>>>>>
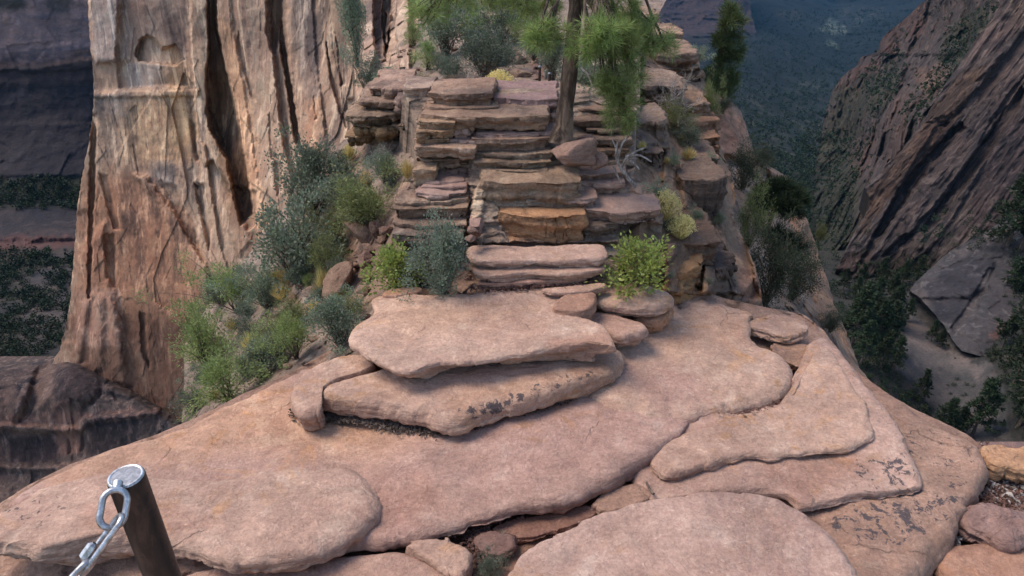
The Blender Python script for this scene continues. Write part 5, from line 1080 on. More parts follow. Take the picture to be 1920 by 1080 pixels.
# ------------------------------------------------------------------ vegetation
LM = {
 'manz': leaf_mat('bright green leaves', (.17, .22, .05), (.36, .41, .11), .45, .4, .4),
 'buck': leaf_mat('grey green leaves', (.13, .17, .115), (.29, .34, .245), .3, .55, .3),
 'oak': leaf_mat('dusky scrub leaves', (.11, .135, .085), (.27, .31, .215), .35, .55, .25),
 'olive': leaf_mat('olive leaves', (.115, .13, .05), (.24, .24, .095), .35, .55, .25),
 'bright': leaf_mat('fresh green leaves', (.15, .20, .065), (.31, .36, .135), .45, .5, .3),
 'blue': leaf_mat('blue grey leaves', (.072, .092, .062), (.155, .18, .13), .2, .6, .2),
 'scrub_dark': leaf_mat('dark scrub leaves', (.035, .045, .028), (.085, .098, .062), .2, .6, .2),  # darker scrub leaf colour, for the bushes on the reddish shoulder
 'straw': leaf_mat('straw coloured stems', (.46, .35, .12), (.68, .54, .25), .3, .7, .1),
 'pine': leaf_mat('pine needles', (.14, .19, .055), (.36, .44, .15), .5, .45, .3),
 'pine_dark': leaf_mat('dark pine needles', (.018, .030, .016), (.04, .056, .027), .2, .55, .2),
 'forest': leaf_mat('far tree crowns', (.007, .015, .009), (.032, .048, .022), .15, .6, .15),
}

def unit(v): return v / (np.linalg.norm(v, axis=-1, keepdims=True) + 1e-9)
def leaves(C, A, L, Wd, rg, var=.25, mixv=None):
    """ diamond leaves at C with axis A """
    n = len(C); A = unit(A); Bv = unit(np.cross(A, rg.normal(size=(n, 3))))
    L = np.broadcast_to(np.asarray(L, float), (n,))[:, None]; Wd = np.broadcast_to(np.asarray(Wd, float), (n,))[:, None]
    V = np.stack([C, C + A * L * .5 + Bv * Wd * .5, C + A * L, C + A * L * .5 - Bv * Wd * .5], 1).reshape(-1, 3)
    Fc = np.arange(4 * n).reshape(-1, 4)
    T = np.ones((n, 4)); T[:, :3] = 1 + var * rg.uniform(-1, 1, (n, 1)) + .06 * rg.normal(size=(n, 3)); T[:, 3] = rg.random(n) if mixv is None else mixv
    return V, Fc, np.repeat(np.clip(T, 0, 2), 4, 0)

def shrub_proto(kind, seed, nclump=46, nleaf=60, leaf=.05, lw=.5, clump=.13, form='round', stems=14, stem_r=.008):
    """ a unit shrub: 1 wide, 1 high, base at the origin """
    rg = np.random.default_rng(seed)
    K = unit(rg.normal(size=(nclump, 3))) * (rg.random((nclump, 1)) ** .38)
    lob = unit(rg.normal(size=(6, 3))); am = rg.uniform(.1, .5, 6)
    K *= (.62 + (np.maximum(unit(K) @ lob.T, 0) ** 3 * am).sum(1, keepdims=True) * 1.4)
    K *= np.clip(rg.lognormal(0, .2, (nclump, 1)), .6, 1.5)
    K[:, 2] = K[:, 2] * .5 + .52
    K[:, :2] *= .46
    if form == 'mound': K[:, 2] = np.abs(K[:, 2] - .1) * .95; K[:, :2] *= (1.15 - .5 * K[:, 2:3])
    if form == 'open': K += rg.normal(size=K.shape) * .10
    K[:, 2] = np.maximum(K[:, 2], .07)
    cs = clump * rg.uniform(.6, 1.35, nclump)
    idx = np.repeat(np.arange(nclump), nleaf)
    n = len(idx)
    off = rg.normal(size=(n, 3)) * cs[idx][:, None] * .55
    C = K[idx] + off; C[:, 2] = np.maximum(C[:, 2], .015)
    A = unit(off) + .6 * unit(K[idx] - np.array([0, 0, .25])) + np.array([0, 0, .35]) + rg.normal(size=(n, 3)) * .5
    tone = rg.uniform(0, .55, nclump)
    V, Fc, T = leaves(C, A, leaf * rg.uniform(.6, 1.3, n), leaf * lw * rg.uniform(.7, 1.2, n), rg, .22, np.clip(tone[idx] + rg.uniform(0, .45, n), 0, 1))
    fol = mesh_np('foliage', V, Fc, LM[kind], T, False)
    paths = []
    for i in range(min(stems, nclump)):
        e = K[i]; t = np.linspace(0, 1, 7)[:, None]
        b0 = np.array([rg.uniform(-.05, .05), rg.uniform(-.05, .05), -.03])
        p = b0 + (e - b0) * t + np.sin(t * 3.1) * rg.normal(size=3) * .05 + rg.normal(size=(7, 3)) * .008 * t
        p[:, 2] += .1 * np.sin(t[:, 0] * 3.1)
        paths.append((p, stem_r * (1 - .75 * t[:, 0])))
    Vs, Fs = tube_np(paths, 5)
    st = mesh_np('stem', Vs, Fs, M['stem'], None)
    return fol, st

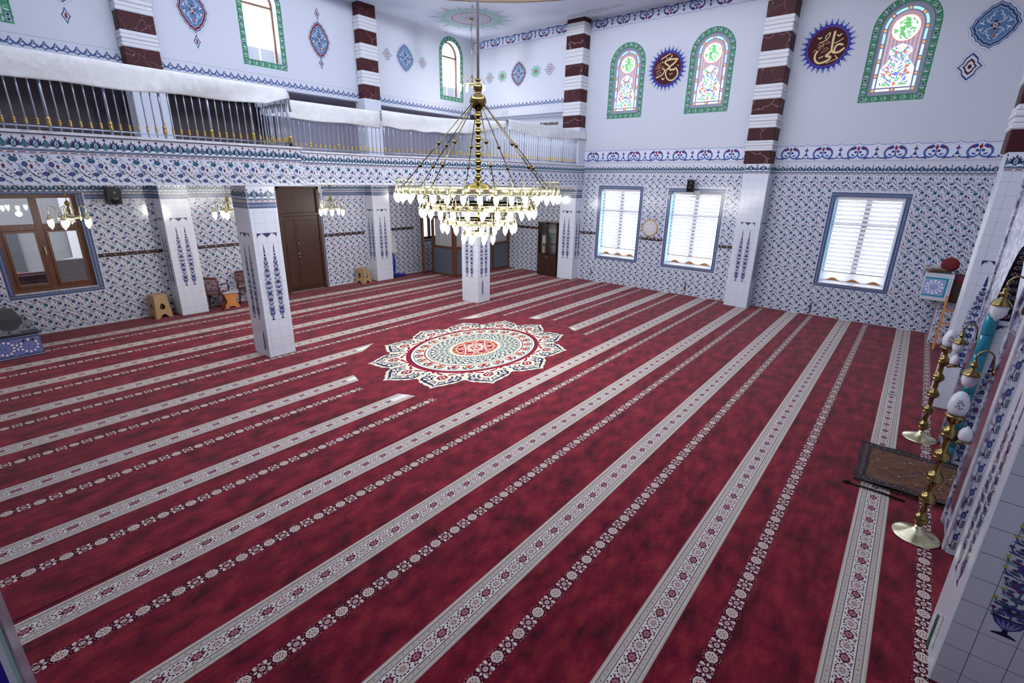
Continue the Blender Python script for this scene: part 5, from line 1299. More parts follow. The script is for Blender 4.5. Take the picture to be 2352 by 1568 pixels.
<<<<<
- _PROBLEM TO SOLVE_: Leaving all pictures aside, quote each record exactly.

- _WRITTEN ANSWER_:
The Blender Python script for this scene continues. Write part 5, from line 1080 on. More parts follow. Take the picture to be 1920 by 1080 pixels.
# ------------------------------------------------------------------ vegetation
LM = {
 'manz': leaf_mat('bright green leaves', (.17, .22, .05), (.36, .41, .11), .45, .4, .4),
 'buck': leaf_mat('grey green leaves', (.13, .17, .115), (.29, .34, .245), .3, .55, .3),
 'oak': leaf_mat('dusky scrub leaves', (.11, .135, .085), (.27, .31, .215), .35, .55, .25),
 'olive': leaf_mat('olive leaves', (.115, .13, .05), (.24, .24, .095), .35, .55, .25),
 'bright': leaf_mat('fresh green leaves', (.15, .20, .065), (.31, .36, .135), .45, .5, .3),
 'blue': leaf_mat('blue grey leaves', (.072, .092, .062), (.155, .18, .13), .2, .6, .2),
 'scrub_dark': leaf_mat('dark scrub leaves', (.035, .045, .028), (.085, .098, .062), .2, .6, .2),  # darker scrub leaf colour, for the bushes on the reddish shoulder
 'straw': leaf_mat('straw coloured stems', (.46, .35, .12), (.68, .54, .25), .3, .7, .1),
 'pine': leaf_mat('pine needles', (.14, .19, .055), (.36, .44, .15), .5, .45, .3),
 'pine_dark': leaf_mat('dark pine needles', (.018, .030, .016), (.04, .056, .027), .2, .55, .2),
 'forest': leaf_mat('far tree crowns', (.007, .015, .009), (.032, .048, .022), .15, .6, .15),
}

def unit(v): return v / (np.linalg.norm(v, axis=-1, keepdims=True) + 1e-9)
def leaves(C, A, L, Wd, rg, var=.25, mixv=None):
    """ diamond leaves at C with axis A """
    n = len(C); A = unit(A); Bv = unit(np.cross(A, rg.normal(size=(n, 3))))
    L = np.broadcast_to(np.asarray(L, float), (n,))[:, None]; Wd = np.broadcast_to(np.asarray(Wd, float), (n,))[:, None]
    V = np.stack([C, C + A * L * .5 + Bv * Wd * .5, C + A * L, C + A * L * .5 - Bv * Wd * .5], 1).reshape(-1, 3)
    Fc = np.arange(4 * n).reshape(-1, 4)
    T = np.ones((n, 4)); T[:, :3] = 1 + var * rg.uniform(-1, 1, (n, 1)) + .06 * rg.normal(size=(n, 3)); T[:, 3] = rg.random(n) if mixv is None else mixv
    return V, Fc, np.repeat(np.clip(T, 0, 2), 4, 0)

def shrub_proto(kind, seed, nclump=46, nleaf=60, leaf=.05, lw=.5, clump=.13, form='round', stems=14, stem_r=.008):
    """ a unit shrub: 1 wide, 1 high, base at the origin """
    rg = np.random.default_rng(seed)
    K = unit(rg.normal(size=(nclump, 3))) * (rg.random((nclump, 1)) ** .38)
    lob = unit(rg.normal(size=(6, 3))); am = rg.uniform(.1, .5, 6)
    K *= (.62 + (np.maximum(unit(K) @ lob.T, 0) ** 3 * am).sum(1, keepdims=True) * 1.4)
    K *= np.clip(rg.lognormal(0, .2, (nclump, 1)), .6, 1.5)
    K[:, 2] = K[:, 2] * .5 + .52
    K[:, :2] *= .46
    if form == 'mound': K[:, 2] = np.abs(K[:, 2] - .1) * .95; K[:, :2] *= (1.15 - .5 * K[:, 2:3])
    if form == 'open': K += rg.normal(size=K.shape) * .10
    K[:, 2] = np.maximum(K[:, 2], .07)
    cs = clump * rg.uniform(.6, 1.35, nclump)
    idx = np.repeat(np.arange(nclump), nleaf)
    n = len(idx)
    off = rg.normal(size=(n, 3)) * cs[idx][:, None] * .55
    C = K[idx] + off; C[:, 2] = np.maximum(C[:, 2], .015)
    A = unit(off) + .6 * unit(K[idx] - np.array([0, 0, .25])) + np.array([0, 0, .35]) + rg.normal(size=(n, 3)) * .5
    tone = rg.uniform(0, .55, nclump)
    V, Fc, T = leaves(C, A, leaf * rg.uniform(.6, 1.3, n), leaf * lw * rg.uniform(.7, 1.2, n), rg, .22, np.clip(tone[idx] + rg.uniform(0, .45, n), 0, 1))
    fol = mesh_np('foliage', V, Fc, LM[kind], T, False)
    paths = []
    for i in range(min(stems, nclump)):
        e = K[i]; t = np.linspace(0, 1, 7)[:, None]
        b0 = np.array([rg.uniform(-.05, .05), rg.uniform(-.05, .05), -.03])
        p = b0 + (e - b0) * t + np.sin(t * 3.1) * rg.normal(size=3) * .05 + rg.normal(size=(7, 3)) * .008 * t
        p[:, 2] += .1 * np.sin(t[:, 0] * 3.1)
        paths.append((p, stem_r * (1 - .75 * t[:, 0])))
    Vs, Fs = tube_np(paths, 5)
    st = mesh_np('stem', Vs, Fs, M['stem'], None)
    return fol, st

Continue the Blender Python script for this scene: part 5, from line 1299. More parts follow. The script is for Blender 4.5. Take the picture to be 2352 by 1568 pixels.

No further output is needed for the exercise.